Some of the wax has been burnt up - turned into energy (light and heat), gas (carbon dioxide and water vapour) and smoke (fine carbon particles). What is left is what melted but wasn't burnt.
The wax is the fuel of a candle. All fuels get used up when they are used to produce any form of energy/ You have to put more wood on the fire, and more gas in the car's tank.
I have a similar puzzle with my car. I notice that as I drive, the gas tank automatically empties itself! I mean, I can fill it up, and maybe 300 miles later I have to fill it up all over again! I wonder if the gas is compressing, or if the tank is absorbing it or what! 8^O I wish I could make it stop doing that because it's getting expensive!
I wonder if these two phenomena could be related! Are your wax and my gas going to the same place? If we found that place, we'd have all the candles and gas we wanted!
your candle wax gets burnt and released as a gas, hence the smell that it gives off. I wish that there was a crazy scientific reason, but that is pretty much it, it just changes phases.

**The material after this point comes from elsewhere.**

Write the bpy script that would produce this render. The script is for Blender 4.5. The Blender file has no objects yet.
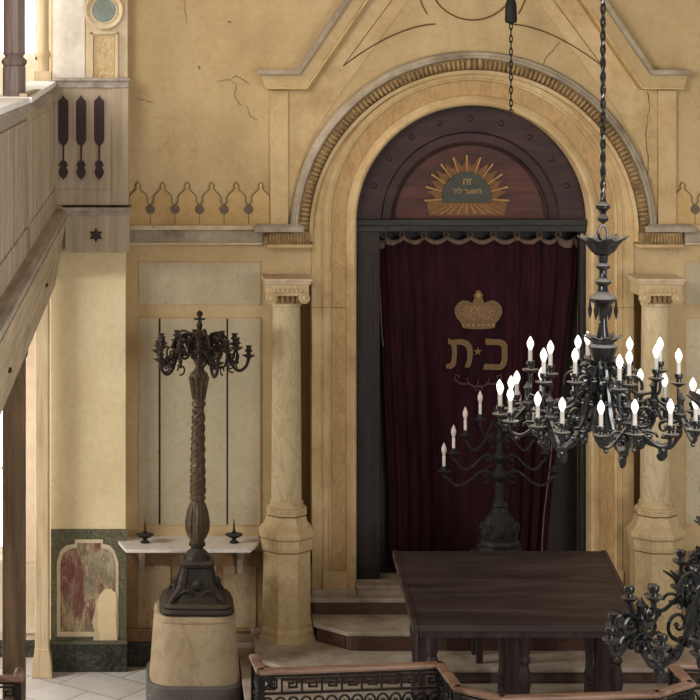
import bpy, bmesh, math, random
from math import sin, cos, pi, radians as R
random.seed(7)
COL = bpy.context.scene.collection
EYE = 5.1      # eye height over the hall floor
F = 1920.0     # focal length in pixels of a 700 px frame
D = 16.0       # camera to back wall

def X(px, Z=D): return (px - 153.0) * Z / F
def H(py, Z=D): return EYE - (py - 53.0) * Z / F
def Y(Z): return Z - D

# ------------------------------------------------------------------ materials
def lin(c):
    return tuple(((v/255)/12.92 if v/255 <= .04045 else ((v/255+.055)/1.055)**2.4) for v in c) + (1.0,)

class NT:
    def __init__(s, name):
        s.m = bpy.data.materials.new(name); s.m.use_nodes = True
        s.t = s.m.node_tree; s.b = s.t.nodes['Principled BSDF']
        s.tc = s.n('ShaderNodeTexCoord'); s.co = s.tc.outputs['Object']
    def n(s, k, **kw):
        o = s.t.nodes.new(k)
        for a, v in kw.items(): setattr(o, a, v)
        return o
    def l(s, a, b): s.t.links.new(a, b)
    def noise(s, scale, detail=6, rough=.6, sx=1, sy=1, sz=1, dist=0):
        mp = s.n('ShaderNodeMapping'); mp.inputs['Scale'].default_value = (sx, sy, sz); s.l(s.co, mp.inputs['Vector'])
        o = s.n('ShaderNodeTexNoise'); o.inputs['Scale'].default_value = scale; o.inputs['Detail'].default_value = detail
        o.inputs['Roughness'].default_value = rough; o.inputs['Distortion'].default_value = dist
        s.l(mp.outputs[0], o.inputs['Vector']); return o.outputs['Fac']
    def ramp(s, fac, stops, interp='LINEAR'):
        o = s.n('ShaderNodeValToRGB'); o.color_ramp.interpolation = interp
        e = o.color_ramp.elements
        while len(e) < len(stops): e.new(.5)
        for k, (p, c) in enumerate(stops): e[k].position = p; e[k].color = c
        s.l(fac, o.inputs['Fac']); return o.outputs['Color']
    def mix(s, fac, a, b, mode='MIX'):
        o = s.n('ShaderNodeMix', data_type='RGBA', blend_type=mode)
        if isinstance(fac, (int, float)): o.inputs[0].default_value = fac
        else: s.l(fac, o.inputs[0])
        for v, i in ((a, 6), (b, 7)):
            if isinstance(v, tuple): o.inputs[i].default_value = v
            else: s.l(v, o.inputs[i])
        return o.outputs[2]
    def bump(s, h, strength=.3, dist=.01):
        o = s.n('ShaderNodeBump'); o.inputs['Strength'].default_value = strength; o.inputs['Distance'].default_value = dist
        s.l(h, o.inputs['Height']); s.l(o.outputs[0], s.b.inputs['Normal'])
    def done(s, col, rough=.8, metal=0, spec=.3):
        if isinstance(col, tuple): s.b.inputs['Base Color'].default_value = col
        else: s.l(col, s.b.inputs['Base Color'])
        s.b.inputs['Roughness'].default_value = rough; s.b.inputs['Metallic'].default_value = metal
        s.b.inputs['Specular IOR Level'].default_value = spec
        return s.m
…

Candle wax BURNS. That is what fuels the flame that you see when you ignite a candle.
When anything cools it shrinks.
executive summary: it burns.
I m just curious haha, I have a candle in a glass container (no way for the wax to spill over, no way for it to change shape in any way) and from the residue it seems like the wax was once higher up the sides of the container than it is now, after I ve burned it a few times.Maybe there s some cool scientific explanation?